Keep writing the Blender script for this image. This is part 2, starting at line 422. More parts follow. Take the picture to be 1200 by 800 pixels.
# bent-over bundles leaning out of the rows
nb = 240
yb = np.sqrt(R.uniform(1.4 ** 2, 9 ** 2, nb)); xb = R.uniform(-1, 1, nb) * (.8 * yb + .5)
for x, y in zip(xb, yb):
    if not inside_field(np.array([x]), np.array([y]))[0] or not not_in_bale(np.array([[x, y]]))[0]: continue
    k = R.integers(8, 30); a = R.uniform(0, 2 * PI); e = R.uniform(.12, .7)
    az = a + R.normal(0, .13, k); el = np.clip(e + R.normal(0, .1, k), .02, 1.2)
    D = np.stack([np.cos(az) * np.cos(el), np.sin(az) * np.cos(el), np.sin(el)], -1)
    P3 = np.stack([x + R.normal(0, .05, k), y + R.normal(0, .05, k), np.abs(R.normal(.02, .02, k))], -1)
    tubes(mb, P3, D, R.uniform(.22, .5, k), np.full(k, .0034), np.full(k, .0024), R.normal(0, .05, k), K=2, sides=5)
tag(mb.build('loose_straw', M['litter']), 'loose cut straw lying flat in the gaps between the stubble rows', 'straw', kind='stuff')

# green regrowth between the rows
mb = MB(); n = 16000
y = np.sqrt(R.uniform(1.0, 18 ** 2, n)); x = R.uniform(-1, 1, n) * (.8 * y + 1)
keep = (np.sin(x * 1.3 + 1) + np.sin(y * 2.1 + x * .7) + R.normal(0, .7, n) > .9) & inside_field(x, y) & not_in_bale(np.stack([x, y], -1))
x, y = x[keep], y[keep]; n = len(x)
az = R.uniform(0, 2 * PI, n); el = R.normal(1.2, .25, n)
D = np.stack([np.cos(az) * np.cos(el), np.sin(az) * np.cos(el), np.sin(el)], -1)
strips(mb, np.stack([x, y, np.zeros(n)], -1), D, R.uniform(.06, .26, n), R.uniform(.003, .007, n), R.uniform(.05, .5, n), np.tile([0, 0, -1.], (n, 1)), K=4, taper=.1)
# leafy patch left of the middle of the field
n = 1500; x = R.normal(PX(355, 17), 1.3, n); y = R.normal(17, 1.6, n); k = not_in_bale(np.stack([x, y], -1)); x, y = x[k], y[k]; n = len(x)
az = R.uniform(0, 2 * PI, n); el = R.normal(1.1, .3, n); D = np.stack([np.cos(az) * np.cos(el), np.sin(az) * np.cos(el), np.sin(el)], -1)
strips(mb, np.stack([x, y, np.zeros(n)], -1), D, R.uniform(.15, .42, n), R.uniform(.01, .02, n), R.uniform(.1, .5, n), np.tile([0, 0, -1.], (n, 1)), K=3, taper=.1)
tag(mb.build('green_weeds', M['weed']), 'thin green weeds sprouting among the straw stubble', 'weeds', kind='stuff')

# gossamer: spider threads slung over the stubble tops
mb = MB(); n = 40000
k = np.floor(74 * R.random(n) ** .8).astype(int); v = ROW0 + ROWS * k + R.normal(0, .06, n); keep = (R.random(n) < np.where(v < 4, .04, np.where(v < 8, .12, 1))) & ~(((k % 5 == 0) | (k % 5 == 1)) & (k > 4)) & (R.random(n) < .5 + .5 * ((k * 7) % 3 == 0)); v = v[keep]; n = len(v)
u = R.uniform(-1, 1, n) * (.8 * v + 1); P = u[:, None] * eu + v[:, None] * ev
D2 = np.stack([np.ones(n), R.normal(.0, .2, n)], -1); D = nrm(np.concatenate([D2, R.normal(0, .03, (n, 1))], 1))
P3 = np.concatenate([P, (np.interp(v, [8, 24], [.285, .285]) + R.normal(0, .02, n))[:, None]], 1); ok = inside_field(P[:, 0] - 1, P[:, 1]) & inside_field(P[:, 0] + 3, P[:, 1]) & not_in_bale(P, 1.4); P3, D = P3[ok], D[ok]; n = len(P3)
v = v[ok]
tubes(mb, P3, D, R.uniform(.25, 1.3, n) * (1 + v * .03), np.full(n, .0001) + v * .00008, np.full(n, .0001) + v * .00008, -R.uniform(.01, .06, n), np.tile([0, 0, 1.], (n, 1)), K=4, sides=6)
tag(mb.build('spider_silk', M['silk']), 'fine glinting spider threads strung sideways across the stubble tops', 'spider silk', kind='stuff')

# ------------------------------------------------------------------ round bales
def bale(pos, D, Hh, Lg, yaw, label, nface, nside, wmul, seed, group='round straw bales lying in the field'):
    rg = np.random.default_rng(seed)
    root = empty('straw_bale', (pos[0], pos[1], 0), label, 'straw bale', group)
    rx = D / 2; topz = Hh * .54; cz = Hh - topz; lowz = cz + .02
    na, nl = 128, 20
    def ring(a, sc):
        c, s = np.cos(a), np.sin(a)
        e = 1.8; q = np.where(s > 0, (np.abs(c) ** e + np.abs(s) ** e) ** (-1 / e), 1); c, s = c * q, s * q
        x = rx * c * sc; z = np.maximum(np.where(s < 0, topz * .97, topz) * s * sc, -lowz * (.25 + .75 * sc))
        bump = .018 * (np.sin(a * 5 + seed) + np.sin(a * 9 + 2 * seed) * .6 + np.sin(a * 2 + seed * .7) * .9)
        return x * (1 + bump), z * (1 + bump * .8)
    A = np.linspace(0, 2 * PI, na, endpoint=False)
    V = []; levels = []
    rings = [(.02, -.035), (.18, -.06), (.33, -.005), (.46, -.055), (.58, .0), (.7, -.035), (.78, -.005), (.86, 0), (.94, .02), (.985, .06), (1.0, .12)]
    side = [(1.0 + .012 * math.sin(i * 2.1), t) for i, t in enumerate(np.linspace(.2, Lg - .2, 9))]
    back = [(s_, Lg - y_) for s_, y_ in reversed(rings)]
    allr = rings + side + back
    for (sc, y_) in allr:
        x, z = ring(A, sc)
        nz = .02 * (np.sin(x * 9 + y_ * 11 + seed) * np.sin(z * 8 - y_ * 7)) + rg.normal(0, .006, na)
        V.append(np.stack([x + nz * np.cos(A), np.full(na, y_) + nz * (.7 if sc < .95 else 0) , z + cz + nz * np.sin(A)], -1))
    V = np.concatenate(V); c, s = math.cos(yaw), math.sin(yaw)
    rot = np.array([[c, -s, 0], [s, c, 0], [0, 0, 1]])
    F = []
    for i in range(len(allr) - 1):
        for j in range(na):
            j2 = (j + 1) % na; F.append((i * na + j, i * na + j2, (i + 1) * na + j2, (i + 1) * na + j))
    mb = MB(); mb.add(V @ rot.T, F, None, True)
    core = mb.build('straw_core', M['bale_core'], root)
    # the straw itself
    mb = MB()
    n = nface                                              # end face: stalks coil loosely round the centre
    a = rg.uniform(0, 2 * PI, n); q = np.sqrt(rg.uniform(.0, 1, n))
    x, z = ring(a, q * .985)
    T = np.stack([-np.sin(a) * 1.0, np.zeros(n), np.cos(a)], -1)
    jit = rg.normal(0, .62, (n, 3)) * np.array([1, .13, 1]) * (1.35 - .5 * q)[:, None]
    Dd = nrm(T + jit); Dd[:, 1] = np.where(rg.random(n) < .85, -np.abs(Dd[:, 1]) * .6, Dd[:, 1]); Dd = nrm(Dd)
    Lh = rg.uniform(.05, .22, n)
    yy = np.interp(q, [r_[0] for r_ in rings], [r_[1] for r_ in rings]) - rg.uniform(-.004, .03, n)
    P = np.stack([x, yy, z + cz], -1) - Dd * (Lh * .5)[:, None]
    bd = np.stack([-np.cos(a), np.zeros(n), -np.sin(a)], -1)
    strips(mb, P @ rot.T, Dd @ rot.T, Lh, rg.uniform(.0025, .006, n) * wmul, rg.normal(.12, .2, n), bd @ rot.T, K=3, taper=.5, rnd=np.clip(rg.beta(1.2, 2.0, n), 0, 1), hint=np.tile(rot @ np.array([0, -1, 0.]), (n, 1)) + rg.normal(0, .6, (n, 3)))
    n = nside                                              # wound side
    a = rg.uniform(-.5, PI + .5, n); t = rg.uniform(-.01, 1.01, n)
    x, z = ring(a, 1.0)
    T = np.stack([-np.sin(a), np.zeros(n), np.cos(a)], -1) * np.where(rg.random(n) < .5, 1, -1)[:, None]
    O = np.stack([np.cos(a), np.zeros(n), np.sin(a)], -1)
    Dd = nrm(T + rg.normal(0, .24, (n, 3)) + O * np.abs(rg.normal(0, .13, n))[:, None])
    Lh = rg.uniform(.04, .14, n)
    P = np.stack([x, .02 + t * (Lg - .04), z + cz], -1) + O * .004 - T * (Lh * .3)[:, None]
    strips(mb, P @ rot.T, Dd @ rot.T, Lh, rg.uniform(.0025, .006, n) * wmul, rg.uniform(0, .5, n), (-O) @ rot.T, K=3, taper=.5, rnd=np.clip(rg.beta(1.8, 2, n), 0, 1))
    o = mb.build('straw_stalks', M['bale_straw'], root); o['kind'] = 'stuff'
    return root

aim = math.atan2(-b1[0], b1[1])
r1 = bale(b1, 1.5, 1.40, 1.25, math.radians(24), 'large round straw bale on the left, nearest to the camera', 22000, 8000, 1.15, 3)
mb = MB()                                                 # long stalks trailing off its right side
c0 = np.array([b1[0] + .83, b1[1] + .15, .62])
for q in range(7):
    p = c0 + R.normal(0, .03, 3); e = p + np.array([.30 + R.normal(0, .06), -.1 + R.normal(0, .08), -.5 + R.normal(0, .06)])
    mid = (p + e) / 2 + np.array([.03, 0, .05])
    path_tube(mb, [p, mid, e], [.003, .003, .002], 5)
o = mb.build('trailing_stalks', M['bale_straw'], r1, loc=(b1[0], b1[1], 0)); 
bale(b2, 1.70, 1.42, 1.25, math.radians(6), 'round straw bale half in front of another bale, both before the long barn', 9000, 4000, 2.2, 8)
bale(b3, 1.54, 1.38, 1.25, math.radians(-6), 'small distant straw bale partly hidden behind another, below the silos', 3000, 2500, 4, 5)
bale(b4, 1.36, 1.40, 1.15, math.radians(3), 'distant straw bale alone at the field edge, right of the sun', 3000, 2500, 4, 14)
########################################
Choose all lines containing the string "None" and copy them out.

- _THE OUTPUT_:
u = R.uniform(-1, 1, n) * (.8 * v + 1); P = u[:, None] * eu + v[:, None] * ev
P3 = np.concatenate([P, (np.interp(v, [8, 24], [.285, .285]) + R.normal(0, .02, n))[:, None]], 1); ok = inside_field(P[:, 0] - 1, P[:, 1]) & inside_field(P[:, 0] + 3, P[:, 1]) & not_in_bale(P, 1.4); P3, D = P3[ok], D[ok]; n = len(P3)
    mb = MB(); mb.add(V @ rot.T, F, None, True)
    jit = rg.normal(0, .62, (n, 3)) * np.array([1, .13, 1]) * (1.35 - .5 * q)[:, None]
    P = np.stack([x, yy, z + cz], -1) - Dd * (Lh * .5)[:, None]
    T = np.stack([-np.sin(a), np.zeros(n), np.cos(a)], -1) * np.where(rg.random(n) < .5, 1, -1)[:, None]
    Dd = nrm(T + rg.normal(0, .24, (n, 3)) + O * np.abs(rg.normal(0, .13, n))[:, None])
    P = np.stack([x, .02 + t * (Lg - .04), z + cz], -1) + O * .004 - T * (Lh * .3)[:, None]